Microencapsulation of flame retardants

Innovation Report :

The use of halogenated flame retardants in plastics is steadily declining because they are volatile, pose an environmental risk and are difficult to recycle. Microcapsules, fibers and melamine resin foams represent some of the chief alternatives.

As successfully as the endless variety of plastics have established themselves on the market, these multifaceted materials show another face when it comes to fire. They melt and feed the flames like the petroleum from which they were ultimately produced. As a preventative measure, a variety of flame retardants are added to plastics, yet this introduces a number of problems. Additives often alter the mechanical properties and electrical insulating effect of plastics. Especially brominated and chlorinated additives migrate through the material and can damage metal and electronic components. Moreover, they represent a health risk and interfere with the recycling process. Yet fire safety regulations require the use of flame retardants.

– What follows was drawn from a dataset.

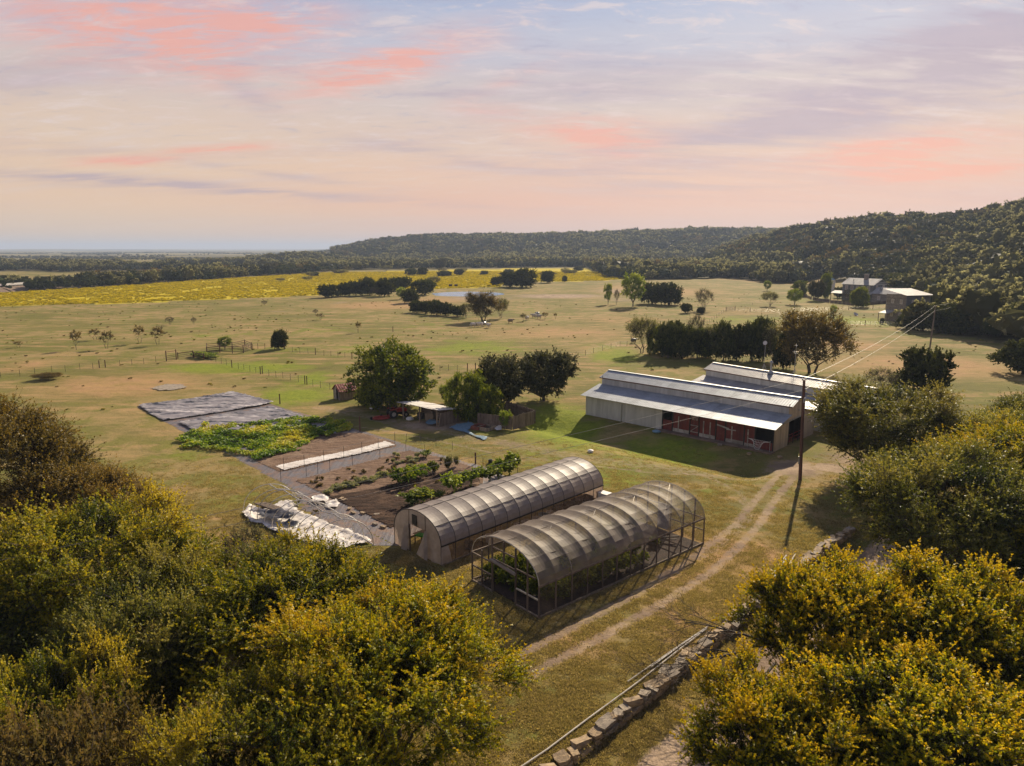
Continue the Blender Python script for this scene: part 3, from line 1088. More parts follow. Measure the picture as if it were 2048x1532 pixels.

“The microencapsulation of flame retardants is one of three strategies we are currently pursuing,” explains Rafler. “The outer shell of the microscopic capsules is made of nonfusable, flame-resistant melamine resin like that used for frying pan handles or power plugs. The flame retardants remain enclosed in the capsules and are only released in the event of fire.” Even substances incompatible with the base plastic material can be used if encapsulated. Nitrogen, carbon dioxide and compounds designed to produce extinguishing gases in reaction to heat are some examples. Gas-filled microcapsules are pressure-resistant and withstand plastics processing procedures such as extrusion, granulation and injection molding without rupturing.

The IAP research team has developed two further concepts to replace halogenated flame retardants. They manufacture fiber-reinforced polymers made of melt-spun melamine fibers. Such composite materials are easier to process and recycle than those reinforced with glass fiber. Finally, they manufacture high tenacity melamine foams that begin to slowly decompose at temperatures above 360 °C.